Get a break from the crowds in central Hong Kong by visiting one of hundreds of ancient Buddhist or Taoist temples. Be prepared though for smoky air, not from cigarettes (which have been banned from most public spaces), but incense. The devout light as many sticks of incense as they can afford and hold them high in hopes that the smoke will carry their wishes to the heavens.
You can also experience tranquility by visiting the largest sitting Buddha in the world, according to the Guinness book of world records. "Tian Tan Buddha" or big Buddha is 250 tons and touching it reputedly brings you good luck. To earn that opportunity though, first you have to climb 268 steps! Located in the Po Lin Monastery, the bronze Buddha took three years to build at a cost of $68 million dollars.
Victoria’s Peak is still the most popular tourist spot in Hong Kong. Originally constructed to convey wealthy landowners up and down the Island’s largest mountain, it’s so steep that the buildings you pass by look as if they're leaning at a 45°angle! Pulled by steel cables, the tram slowly climbs about 1,200 feet. There are lots of new trendy minimalist restaurants at the top, but the landmark Peak Café is favored by locals. Linger over dim sum so you can soak in the panoramic view of Kowloon’s skyline, Victoria Harbour and green hillsides.

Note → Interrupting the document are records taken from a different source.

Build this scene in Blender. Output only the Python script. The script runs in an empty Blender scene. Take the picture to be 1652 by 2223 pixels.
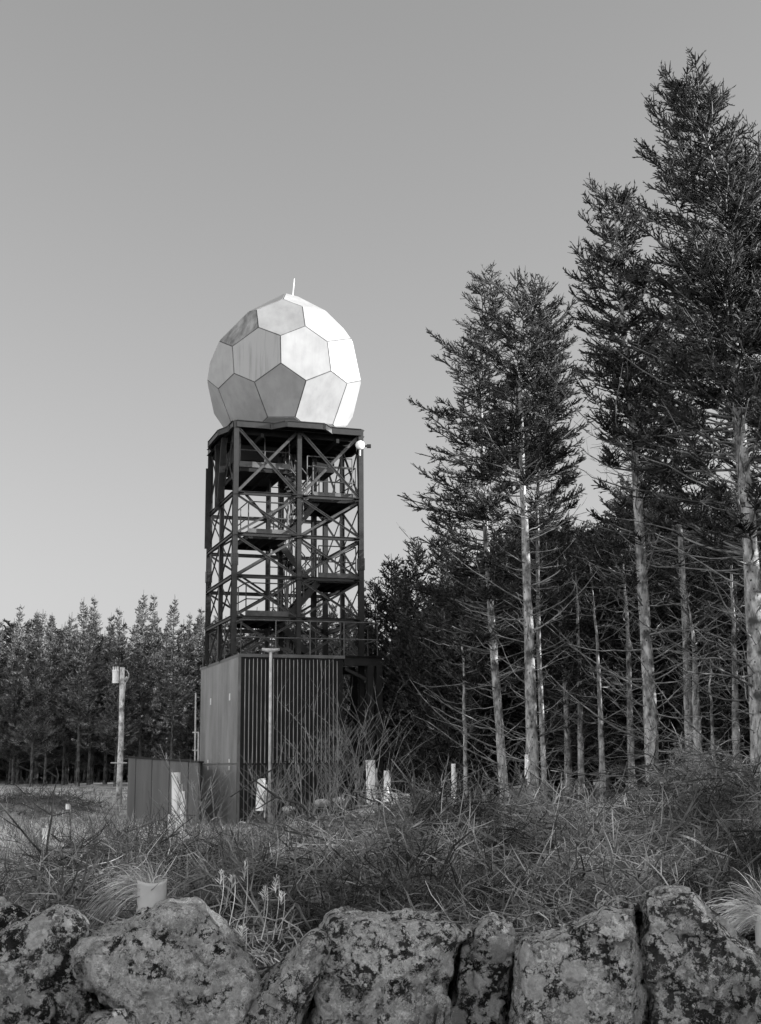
import bpy, bmesh, math, random
import numpy as np
from mathutils import Vector, Matrix, noise as mnoise

# ------------------------------------------------------------------ camera
SC = bpy.context.scene
COL = SC.collection
FD = 2856.5                       # focal length in units of a 1652 x 2223 picture
CX, CY = 826.0, 1111.5
EYE = 1.7
PITCH = math.atan(549.0/FD)
ROLL = math.radians(0.44)
fw = Vector((0, math.cos(PITCH), math.sin(PITCH)))
up0 = Vector((0, -math.sin(PITCH), math.cos(PITCH)))
rt0 = Vector((1, 0, 0))
rt = rt0*math.cos(ROLL) - up0*math.sin(ROLL)
up = up0*math.cos(ROLL) + rt0*math.sin(ROLL)
cam = bpy.data.cameras.new("camera")
camo = bpy.data.objects.new("camera", cam)
COL.objects.link(camo)
M = Matrix(((rt.x, up.x, -fw.x, 0), (rt.y, up.y, -fw.y, 0), (rt.z, up.z, -fw.z, EYE), (0, 0, 0, 1)))
camo.matrix_world = M
cam.sensor_fit = 'VERTICAL'
cam.sensor_height = 36.0
cam.lens = 36.0*FD/2223.0
cam.clip_start = 0.05
cam.clip_end = 3000
SC.camera = camo

# ------------------------------------------------------------------ world, sun
SUN_EL = math.radians(13.0)
SUN_AZ = math.radians(93.0)       # clockwise from +Y: from the right, a touch behind the camera
world = bpy.data.worlds.new("World")
SC.world = world
world.use_nodes = True
wn = world.node_tree
wn.nodes.clear()
sky = wn.nodes.new("ShaderNodeTexSky")
sky.sky_type = 'NISHITA'
sky.sun_disc = False
sky.sun_elevation = SUN_EL
sky.sun_rotation = SUN_AZ
sky.altitude = 200
sky.air_density = 1.0
sky.dust_density = 0.0
bw = wn.nodes.new("ShaderNodeVectorMath")   # monochrome film: blue-sensitive mix of the sky's colours
bw.operation = 'DOT_PRODUCT'
bw.inputs[1].default_value = (.0, .0, 1.0)
bg = wn.nodes.new("ShaderNodeBackground")
bg.inputs[1].default_value = 0.065
wo = wn.nodes.new("ShaderNodeOutputWorld")
wn.links.new(sky.outputs[0], bw.inputs[0])
pw = wn.nodes.new("ShaderNodeMath"); pw.operation = 'POWER'; pw.inputs[1].default_value = .82
wn.links.new(bw.outputs['Value'], pw.inputs[0])
# unseen sky behind the camera brightened as added fill for the shaded foreground
tcw = wn.nodes.new("ShaderNodeTexCoord")
sp_ = wn.nodes.new("ShaderNodeSeparateXYZ")
wn.links.new(tcw.outputs['Generated'], sp_.inputs[0])
mr = wn.nodes.new("ShaderNodeMapRange")
mr.interpolation_type = 'SMOOTHSTEP'
mr.inputs[1].default_value = .35; mr.inputs[2].default_value = -.6
mr.inputs[3].default_value = 1.075; mr.inputs[4].default_value = 3.95
wn.links.new(sp_.outputs['Y'], mr.inputs[0])
ml = wn.nodes.new("ShaderNodeMath"); ml.operation = 'MULTIPLY'
wn.links.new(pw.outputs[0], ml.inputs[0]); wn.links.new(mr.outputs[0], ml.inputs[1])
wn.links.new(ml.outputs[0], bg.inputs[0])
wn.links.new(bg.outputs[0], wo.inputs[0])
sl = bpy.data.lights.new("sun", 'SUN')
sl.energy = 5.0
sl.angle = math.radians(0.5)
sl.color = (1.0, 1.0, 1.0)        # the photograph is monochrome
slo = bpy.data.objects.new("sun", sl)
COL.objects.link(slo)
sdir = Vector((math.sin(SUN_AZ)*math.cos(SUN_EL), math.cos(SUN_AZ)*math.cos(SUN_EL), math.sin(SUN_EL)))
slo.rotation_euler = sdir.to_track_quat('Z', 'Y').to_euler()
slo.location = sdir*60
SC.view_settings.view_transform = 'Standard'
SC.view_settings.look = 'None'
SC.view_settings.exposure = 1.407
SC.view_settings.gamma = 1.0
SC.view_settings.use_curve_mapping = False
SC.cycles.max_bounces = 5
SC.cycles.diffuse_bounces = 3
SC.cycles.glossy_bounces = 2
SC.cycles.transparent_max_bounces = 4


def P(x, y, Y):
    """point at horizontal distance Y seen at (x, y) of the 1652 x 2223 picture"""
    r = rt*((x-CX)/FD) + up*((CY-y)/FD) + fw
    r = r*(Y/r.y)
    return Vector((r.x, r.y, r.z+EYE))


# ------------------------------------------------------------------ mesh helpers
class MB:
    def __init__(s):
        s.v = []; s.f = []; s.n = 0

    def add(s, V, F):
        V = np.asarray(V, dtype=np.float64).reshape(-1, 3)
        F = np.asarray(F, dtype=np.int64)
        s.v.append(V); s.f.append(F + s.n); s.n += len(V)
        return s

    def poly(s, V, faces):
        """faces of mixed size"""
        V = np.asarray([tuple(p) for p in V], dtype=np.float64)
        for F in faces:
            s.f.append(np.asarray([F], dtype=np.int64) + s.n)
        s.v.append(V); s.n += len(V)
        return s

    def box(s, lo, hi, fn=None):
        c = [(x, y, z) for z in (lo[2], hi[2]) for y in (lo[1], hi[1]) for x in (lo[0], hi[0])]
        if fn: c = [tuple(fn(*p)) for p in c]
        return s.add(c, [(0, 2, 3, 1), (4, 5, 7, 6), (0, 1, 5, 4), (2, 6, 7, 3), (0, 4, 6, 2), (1, 3, 7, 5)])

    def bar(s, p, q, w, h, upv=(0, 0, 1)):
        p = Vector(p); q = Vector(q); d = (q-p).normalized()
        u = Vector(upv)
        if abs(d.dot(u)) > .95: u = Vector((0, 1, 0))
        a = d.cross(u).normalized()*w/2
        b = a.cross(d).normalized()*h/2
        c = [p-a-b, p+a-b, p-a+b, p+a+b, q-a-b, q+a-b, q-a+b, q+a+b]
        return s.add([tuple(k) for k in c], [(0, 2, 3, 1), (4, 5, 7, 6), (0, 1, 5, 4), (2, 6, 7, 3), (0, 4, 6, 2), (1, 3, 7, 5)])

    def ibeam(s, p, q, w, h, side, t=.014):
        """I section from p to q, flanges along `side`"""
        p = Vector(p); q = Vector(q); d = (q-p).normalized()
        a = Vector(side).normalized()
        b = d.cross(a).normalized()
        s.bar(p+b*(h/2-t/2), q+b*(h/2-t/2), w, t, b)
        s.bar(p-b*(h/2-t/2), q-b*(h/2-t/2), w, t, b)
        s.bar(p, q, t, h-2*t-.002, b)
        return s

    def tube(s, pts, r, sides=8, cap=True):
        pts = np.asarray([tuple(p) for p in pts], dtype=np.float64)
        k = len(pts)
        R = np.broadcast_to(np.asarray(r, dtype=np.float64), (k,))
        V, F = tubes(pts[None], R[None], sides)
        s.add(V, F)
        if cap:
            n0 = s.n - k*sides
            s.f.append(np.asarray([[n0+i for i in range(sides)][::-1]]))
            s.f.append(np.asarray([[n0+(k-1)*sides+i for i in range(sides)]]))
        return s

    def mesh(s, name, mat, smooth=False):
        me = bpy.data.meshes.new(name)
        V = np.concatenate(s.v)
        sizes = np.concatenate([np.full(len(f), f.shape[1]) for f in s.f])
        idx = np.concatenate([f.ravel() for f in s.f])
        me.vertices.add(len(V)); me.vertices.foreach_set("co", V.ravel().astype(np.float32))
        me.loops.add(len(idx)); me.loops.foreach_set("vertex_index", idx.astype(np.int32))
        me.polygons.add(len(sizes))
        st = np.concatenate([[0], np.cumsum(sizes)[:-1]])
        me.polygons.foreach_set("loop_start", st.astype(np.int32))
        me.polygons.foreach_set("loop_total", sizes.astype(np.int32))
        me.polygons.foreach_set("use_smooth", np.full(len(sizes), bool(smooth)))
        me.update(calc_edges=True)
        me.materials.append(mat)
        return me

    def build(s, name, mat, parent=None, smooth=False, loc=None):
        """vertices are in world coordinates; the object's origin is put at the parent's (or at loc)"""
        o = bpy.data.objects.new(name, None) if False else None
        off = Vector((0, 0, 0))
        if parent is not None: off = wloc(parent)
        elif loc is not None: off = Vector(loc)
        s.v = [v - np.asarray(tuple(off)) for v in s.v]
        me = s.mesh(name, mat, smooth)
        o = bpy.data.objects.new(name, me)
        COL.objects.link(o)
        if parent is not None: o.parent = parent
        else: o.location = off
        return o


def wloc(o):
    v = Vector((0, 0, 0))
    while o is not None:
        v += Vector(o.location); o = o.parent
    return v


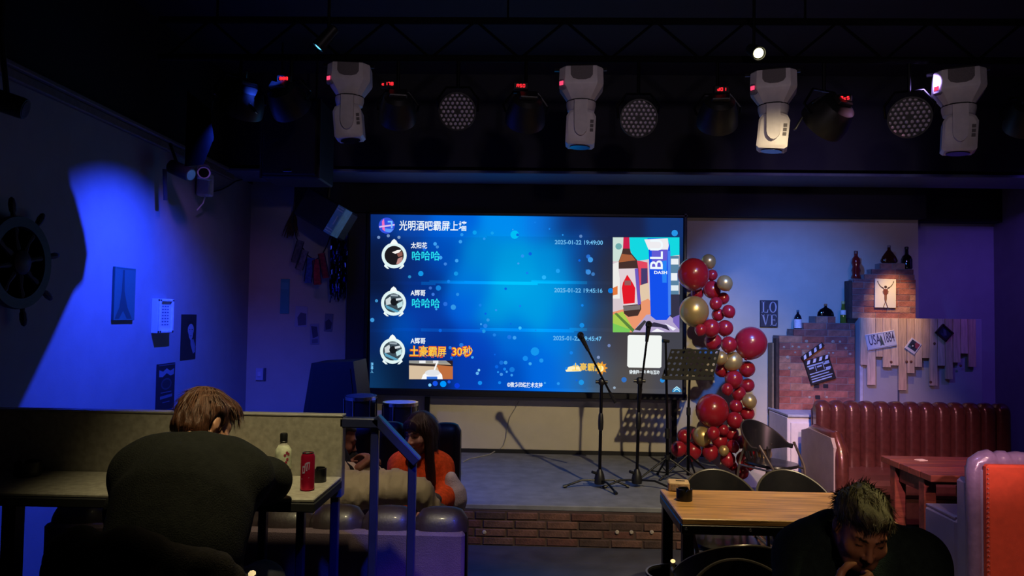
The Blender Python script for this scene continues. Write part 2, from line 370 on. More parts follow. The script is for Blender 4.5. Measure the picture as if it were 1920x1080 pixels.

For a taste of 1920’s glamour, book high tea at the legendry Peninsula Hotel, where guests are whisked around town in Rolls Royce Phantoms. The Langham Hotels are also know for their elaborate tea service and offer locations in the new and old parts of Hong Kong. Alice Wu Cota, Langham spokesperson, says the hotels are meant to be a home away from home. The original Langham, established in the 1840’s in London is considered the first grand hotel in Europe. It had the first hotel elevators, first to have hot and cold water, and the first to have actual bathrooms in guest rooms. Langham Place is located in Mongkok, a historic section of Hong Kong where you can still see clothes drying over bamboo and discover mom and pop restaurants where the owners don’t speak English and you have to point at the other patron’s dishes to order.
“A lot of people think three nights in Hong Kong is plenty,” says Bishop. “It’s not. It doesn’t do justice to Hong Kong or to you. Soak yourself in the entire city by visiting the outlying islands and new territories, and explore the outdoors. Hong Kong has some of the most challenging hiking trails in Asia and you can kayak and enjoy other water sports on many islands.”
Hong Kong is moving so fast its in danger of losing some of its historic buildings. “We’re not very good about preserving our history, unlike San Francisco,” says Alan Wong, Senior Vice President, Cathay Pacific Airways. For instance Macau, once a quiet Portuguese fishing village, is now Las Vegas east. Visit the picturesque fishing villages time forgot, before progress overtakes them.
Comments...
30 June 2008, kk CHAN said:
There are some factual mistakes. Macau is not part of Hong Kong and HK
has 200 islands for a long time, not after 1997.